What is required :: Can all of these lines be returned exactly?
↓
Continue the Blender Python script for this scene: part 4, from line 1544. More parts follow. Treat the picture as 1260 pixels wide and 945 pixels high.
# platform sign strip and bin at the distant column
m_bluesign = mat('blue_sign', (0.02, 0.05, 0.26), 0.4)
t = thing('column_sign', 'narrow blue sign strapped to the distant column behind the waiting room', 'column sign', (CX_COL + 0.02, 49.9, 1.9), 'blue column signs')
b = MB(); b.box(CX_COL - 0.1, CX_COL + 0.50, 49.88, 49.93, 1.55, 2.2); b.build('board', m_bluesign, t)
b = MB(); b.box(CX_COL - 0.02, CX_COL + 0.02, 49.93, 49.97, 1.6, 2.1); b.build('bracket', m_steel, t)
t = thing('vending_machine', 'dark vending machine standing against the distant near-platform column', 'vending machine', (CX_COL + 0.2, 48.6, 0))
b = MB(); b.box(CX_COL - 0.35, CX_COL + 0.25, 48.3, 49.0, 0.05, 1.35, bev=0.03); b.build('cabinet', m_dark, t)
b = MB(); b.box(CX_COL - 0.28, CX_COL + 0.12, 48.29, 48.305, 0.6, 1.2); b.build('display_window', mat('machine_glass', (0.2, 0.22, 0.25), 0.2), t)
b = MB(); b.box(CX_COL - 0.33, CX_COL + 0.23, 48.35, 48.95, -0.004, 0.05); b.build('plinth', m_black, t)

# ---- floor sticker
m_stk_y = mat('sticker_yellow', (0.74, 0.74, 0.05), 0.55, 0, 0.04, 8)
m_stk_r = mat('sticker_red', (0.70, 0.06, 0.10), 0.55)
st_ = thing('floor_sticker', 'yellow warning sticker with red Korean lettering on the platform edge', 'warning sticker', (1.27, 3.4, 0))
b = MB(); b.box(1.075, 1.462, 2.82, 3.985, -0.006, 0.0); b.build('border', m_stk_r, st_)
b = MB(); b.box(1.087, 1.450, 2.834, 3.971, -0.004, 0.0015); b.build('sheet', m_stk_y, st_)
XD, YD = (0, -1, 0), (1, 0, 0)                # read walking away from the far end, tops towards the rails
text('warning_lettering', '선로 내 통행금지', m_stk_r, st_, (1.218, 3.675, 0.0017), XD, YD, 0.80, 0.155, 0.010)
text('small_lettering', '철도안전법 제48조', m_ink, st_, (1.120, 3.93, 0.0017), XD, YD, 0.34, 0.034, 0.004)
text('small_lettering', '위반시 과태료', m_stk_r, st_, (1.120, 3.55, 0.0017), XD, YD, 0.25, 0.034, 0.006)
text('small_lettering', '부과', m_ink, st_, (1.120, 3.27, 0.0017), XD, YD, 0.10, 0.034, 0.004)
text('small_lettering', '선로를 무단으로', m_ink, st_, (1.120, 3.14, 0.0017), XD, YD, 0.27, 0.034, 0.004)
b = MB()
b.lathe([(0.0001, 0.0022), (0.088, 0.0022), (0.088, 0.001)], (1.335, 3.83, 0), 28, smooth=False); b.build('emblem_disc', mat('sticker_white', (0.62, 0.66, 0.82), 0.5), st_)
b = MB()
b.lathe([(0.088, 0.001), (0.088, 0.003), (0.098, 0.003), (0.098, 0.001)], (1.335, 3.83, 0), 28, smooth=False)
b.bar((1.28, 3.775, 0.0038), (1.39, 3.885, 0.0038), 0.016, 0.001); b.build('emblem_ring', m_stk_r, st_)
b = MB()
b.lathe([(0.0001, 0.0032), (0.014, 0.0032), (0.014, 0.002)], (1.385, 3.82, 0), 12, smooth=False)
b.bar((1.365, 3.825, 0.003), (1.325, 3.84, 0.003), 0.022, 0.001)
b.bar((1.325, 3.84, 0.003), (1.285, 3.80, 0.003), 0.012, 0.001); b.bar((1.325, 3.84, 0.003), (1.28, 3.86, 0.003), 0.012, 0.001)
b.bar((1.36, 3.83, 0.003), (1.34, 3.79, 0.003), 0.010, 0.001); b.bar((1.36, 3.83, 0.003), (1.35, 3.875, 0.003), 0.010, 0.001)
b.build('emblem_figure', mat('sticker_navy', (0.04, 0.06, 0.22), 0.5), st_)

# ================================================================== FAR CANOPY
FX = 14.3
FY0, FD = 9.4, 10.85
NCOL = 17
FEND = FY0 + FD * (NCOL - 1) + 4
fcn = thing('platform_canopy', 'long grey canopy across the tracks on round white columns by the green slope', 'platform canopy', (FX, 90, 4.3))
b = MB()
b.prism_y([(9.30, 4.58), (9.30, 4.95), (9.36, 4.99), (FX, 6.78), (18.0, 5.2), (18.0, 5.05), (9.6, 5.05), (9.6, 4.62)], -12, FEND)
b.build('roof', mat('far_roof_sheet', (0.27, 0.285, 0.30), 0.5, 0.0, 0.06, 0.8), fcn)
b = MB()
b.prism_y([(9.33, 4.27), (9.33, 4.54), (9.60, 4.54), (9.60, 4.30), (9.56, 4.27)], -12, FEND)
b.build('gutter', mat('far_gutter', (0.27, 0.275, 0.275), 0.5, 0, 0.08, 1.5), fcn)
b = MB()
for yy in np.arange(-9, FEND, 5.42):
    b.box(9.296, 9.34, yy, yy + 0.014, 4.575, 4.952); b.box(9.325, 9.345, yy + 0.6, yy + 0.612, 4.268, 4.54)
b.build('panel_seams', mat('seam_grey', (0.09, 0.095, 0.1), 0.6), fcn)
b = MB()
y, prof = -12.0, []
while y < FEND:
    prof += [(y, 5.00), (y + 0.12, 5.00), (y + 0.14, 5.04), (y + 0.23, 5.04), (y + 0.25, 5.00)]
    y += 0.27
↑
Worked solution ::
Continue the Blender Python script for this scene: part 4, from line 1544. More parts follow. Treat the picture as 1260 pixels wide and 945 pixels high.
# platform sign strip and bin at the distant column
m_bluesign = mat('blue_sign', (0.02, 0.05, 0.26), 0.4)
t = thing('column_sign', 'narrow blue sign strapped to the distant column behind the waiting room', 'column sign', (CX_COL + 0.02, 49.9, 1.9), 'blue column signs')
b = MB(); b.box(CX_COL - 0.1, CX_COL + 0.50, 49.88, 49.93, 1.55, 2.2); b.build('board', m_bluesign, t)
b = MB(); b.box(CX_COL - 0.02, CX_COL + 0.02, 49.93, 49.97, 1.6, 2.1); b.build('bracket', m_steel, t)
t = thing('vending_machine', 'dark vending machine standing against the distant near-platform column', 'vending machine', (CX_COL + 0.2, 48.6, 0))
b = MB(); b.box(CX_COL - 0.35, CX_COL + 0.25, 48.3, 49.0, 0.05, 1.35, bev=0.03); b.build('cabinet', m_dark, t)
b = MB(); b.box(CX_COL - 0.28, CX_COL + 0.12, 48.29, 48.305, 0.6, 1.2); b.build('display_window', mat('machine_glass', (0.2, 0.22, 0.25), 0.2), t)
b = MB(); b.box(CX_COL - 0.33, CX_COL + 0.23, 48.35, 48.95, -0.004, 0.05); b.build('plinth', m_black, t)

# ---- floor sticker
m_stk_y = mat('sticker_yellow', (0.74, 0.74, 0.05), 0.55, 0, 0.04, 8)
m_stk_r = mat('sticker_red', (0.70, 0.06, 0.10), 0.55)
st_ = thing('floor_sticker', 'yellow warning sticker with red Korean lettering on the platform edge', 'warning sticker', (1.27, 3.4, 0))
b = MB(); b.box(1.075, 1.462, 2.82, 3.985, -0.006, 0.0); b.build('border', m_stk_r, st_)
b = MB(); b.box(1.087, 1.450, 2.834, 3.971, -0.004, 0.0015); b.build('sheet', m_stk_y, st_)
XD, YD = (0, -1, 0), (1, 0, 0)                # read walking away from the far end, tops towards the rails
text('warning_lettering', '선로 내 통행금지', m_stk_r, st_, (1.218, 3.675, 0.0017), XD, YD, 0.80, 0.155, 0.010)
text('small_lettering', '철도안전법 제48조', m_ink, st_, (1.120, 3.93, 0.0017), XD, YD, 0.34, 0.034, 0.004)
text('small_lettering', '위반시 과태료', m_stk_r, st_, (1.120, 3.55, 0.0017), XD, YD, 0.25, 0.034, 0.006)
text('small_lettering', '부과', m_ink, st_, (1.120, 3.27, 0.0017), XD, YD, 0.10, 0.034, 0.004)
text('small_lettering', '선로를 무단으로', m_ink, st_, (1.120, 3.14, 0.0017), XD, YD, 0.27, 0.034, 0.004)
b = MB()
b.lathe([(0.0001, 0.0022), (0.088, 0.0022), (0.088, 0.001)], (1.335, 3.83, 0), 28, smooth=False); b.build('emblem_disc', mat('sticker_white', (0.62, 0.66, 0.82), 0.5), st_)
b = MB()
b.lathe([(0.088, 0.001), (0.088, 0.003), (0.098, 0.003), (0.098, 0.001)], (1.335, 3.83, 0), 28, smooth=False)
b.bar((1.28, 3.775, 0.0038), (1.39, 3.885, 0.0038), 0.016, 0.001); b.build('emblem_ring', m_stk_r, st_)
b = MB()
b.lathe([(0.0001, 0.0032), (0.014, 0.0032), (0.014, 0.002)], (1.385, 3.82, 0), 12, smooth=False)
b.bar((1.365, 3.825, 0.003), (1.325, 3.84, 0.003), 0.022, 0.001)
b.bar((1.325, 3.84, 0.003), (1.285, 3.80, 0.003), 0.012, 0.001); b.bar((1.325, 3.84, 0.003), (1.28, 3.86, 0.003), 0.012, 0.001)
b.bar((1.36, 3.83, 0.003), (1.34, 3.79, 0.003), 0.010, 0.001); b.bar((1.36, 3.83, 0.003), (1.35, 3.875, 0.003), 0.010, 0.001)
b.build('emblem_figure', mat('sticker_navy', (0.04, 0.06, 0.22), 0.5), st_)

# ================================================================== FAR CANOPY
FX = 14.3
FY0, FD = 9.4, 10.85
NCOL = 17
FEND = FY0 + FD * (NCOL - 1) + 4
fcn = thing('platform_canopy', 'long grey canopy across the tracks on round white columns by the green slope', 'platform canopy', (FX, 90, 4.3))
b = MB()
b.prism_y([(9.30, 4.58), (9.30, 4.95), (9.36, 4.99), (FX, 6.78), (18.0, 5.2), (18.0, 5.05), (9.6, 5.05), (9.6, 4.62)], -12, FEND)
b.build('roof', mat('far_roof_sheet', (0.27, 0.285, 0.30), 0.5, 0.0, 0.06, 0.8), fcn)
b = MB()
b.prism_y([(9.33, 4.27), (9.33, 4.54), (9.60, 4.54), (9.60, 4.30), (9.56, 4.27)], -12, FEND)
b.build('gutter', mat('far_gutter', (0.27, 0.275, 0.275), 0.5, 0, 0.08, 1.5), fcn)
b = MB()
for yy in np.arange(-9, FEND, 5.42):
    b.box(9.296, 9.34, yy, yy + 0.014, 4.575, 4.952); b.box(9.325, 9.345, yy + 0.6, yy + 0.612, 4.268, 4.54)
b.build('panel_seams', mat('seam_grey', (0.09, 0.095, 0.1), 0.6), fcn)
b = MB()
y, prof = -12.0, []
while y < FEND:
    prof += [(y, 5.00), (y + 0.12, 5.00), (y + 0.14, 5.04), (y + 0.23, 5.04), (y + 0.25, 5.00)]
    y += 0.27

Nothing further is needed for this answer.